Wang admite “até uma nova guerra comercial, tarifária”, mas não concebe um conflito armado. “Uma guerra quente é inimaginável”, diz. “Se acontecer, o mundo provavelmente vai acabar.” Afirma que “não há necessidade” e nenhuma família chinesa ou americana quer seus filhos numa guerra.
Wang editou e participa do livro “Escaping Thucydides’ Trap” (escapando da armadilha de Tucídides), com artigos e diálogos de Graham Allison, de Harvard. Pela teoria de Allison, quando uma potência em ascensão ameaça uma potência hegemônica, na maioria das vezes o resultado é guerra. O livro, que explora maneiras de evitar que isso aconteça entre China e EUA, foi lançado em março no CCG, em Pequim, e chamou a atenção do líder Xi Jinping.
“Quando Graham falou dessa armadilha, era sobre Esparta, a Grécia antiga, mas o mundo agora é totalmente diferente”, diz Wang, citando o risco nuclear e a economia global entrelaçada. “E na última vez [em que uma potência em ascensão ameaçou uma potência hegemônica] eram os EUA e o Reino Unido. Não houve conflito.”
Ele parece esperar que os EUA se cansem. “Veja, já foram duas administrações muito hostis à China, Donald Trump e Joe Biden, oito anos tentando conter a China com guerra comercial e essas mini-Otans, Aukus, Quad, em torno do país. A China ainda está aqui. Ainda está se desenvolvendo. Melhor aceitar a China como ela é.”
1949
- Em janeiro, as forças comunistas tomam as cidades de Tianjin e Pequim, e o líder nacionalista Chiang Kai-shek se retira para Taiwan, com as reservas em ouro e a força aérea e naval. São ocupadas Nanjing, então capital, Xangai e Xian, depois o sul do país, com exceção das ilhas de Hainan e Taiwan, para onde o exército nacionalista também se transfere. Em 1º de outubro, Mao Tse-tung proclama a República Popular da China, em Pequim.
1950
- A China entra na Guerra da Coreia, quando as forças do general americano Douglas MacArthur alcançam a fronteira sino-coreana. Ao final do conflito, em 1953, o desempenho das forças chinesas traz um apoio popular que se estende por anos.
1953 a 1957
- O primeiro plano quinquenal, seguindo o modelo soviético, inicia a rápida industrialização da China e é visto como bem-sucedido.
1956
- Com o anúncio pela União Soviética de uma política de desestalinização, Mao e outros líderes começam a questionar o modelo de Moscou. Em parte buscando se afastar dele, em 1958 o líder chinês lança o Grande Salto à Frente. No fim do ano, as colheitas vêm abaixo do esperado, entre outros problemas, iniciando o gradual abandono do Grande Salto. Muitas áreas rurais são assoladas pela fome.
1961 a 1965
- Mao deixa a administração central para Liu Shaoqi e Deng Xiaoping, cujos programas reavivam a economia para os níveis de produção de 1957. Ao mesmo tempo, Mao passa a ver a China seguindo o mesmo caminho do revisionismo que ele critica na União Soviética.

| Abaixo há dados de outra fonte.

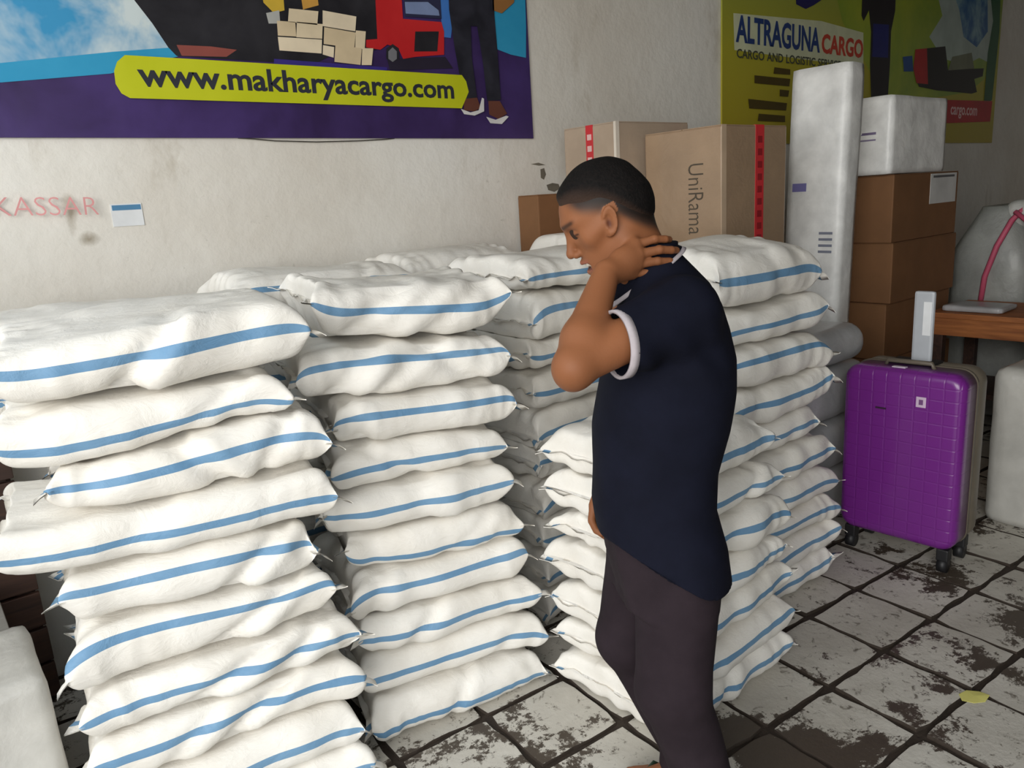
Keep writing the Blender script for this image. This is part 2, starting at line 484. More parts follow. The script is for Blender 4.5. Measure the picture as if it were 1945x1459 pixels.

- A Revolução Cultural, instigada por Mao e Lin Biao, começa em novembro de 1965. A perseguição se concentra inicialmente em artistas e educadores.
1966
- Liu e Deng são afastados, enquanto Mao apoia o crescente avanço dos Guardas Vermelhos, jovens radicalizados que seguem diretamente suas decisões.
1970
- Na virada da década, Mao começa a se afastar de Lin, enquanto o chanceler Zhou Enlai inicia negociações que culminam na visita do então assessor de Segurança Nacional dos EUA, Henry Kissinger, em 1971. Meses depois, o presidente Richard Nixon viaja à China e dá início público à aproximação, que só seria oficializada no final da década.
1977
- Deng é formalmente reabilitado e, em 1978, começa a abertura da economia.
Anos 1980
- Deng consolida seu poder ao longo da década seguinte afastando Hua Guofeng e levando à ascensão de seus apoiadores. Protestos por democracia são reprimidos em 1989 em Pequim, por decisão de Deng, com centenas de mortes de manifestantes, mas também de soldados.
1992
- Deng faz uma turnê histórica pelo sul, reforçando as reformas econômicas, que se aceleram ao longo da década. Jiang Zemin, secretário-geral a partir dos protestos, torna-se o sucessor de Deng, que morre em 1997.
2003
- A transferência de poder para Hu Jintao, no início da década, também é gradual. A China se torna membro da Organização Mundial do Comércio em 2001 e cria oito anos depois um bloco com Brasil, Rússia e Índia, chamado de Brics com o acréscimo da África do Sul.
2013
- Xi Jinping se torna o novo líder no início da década, inaugurando políticas de combate à pobreza e à poluição e ao mesmo tempo lançando programas anticorrupção.
2023
- Passados dez anos, ele é reconduzido aos cargos principais do regime, freando a expectativa de um limite de dois mandados ou uma década para o poder de cada líder.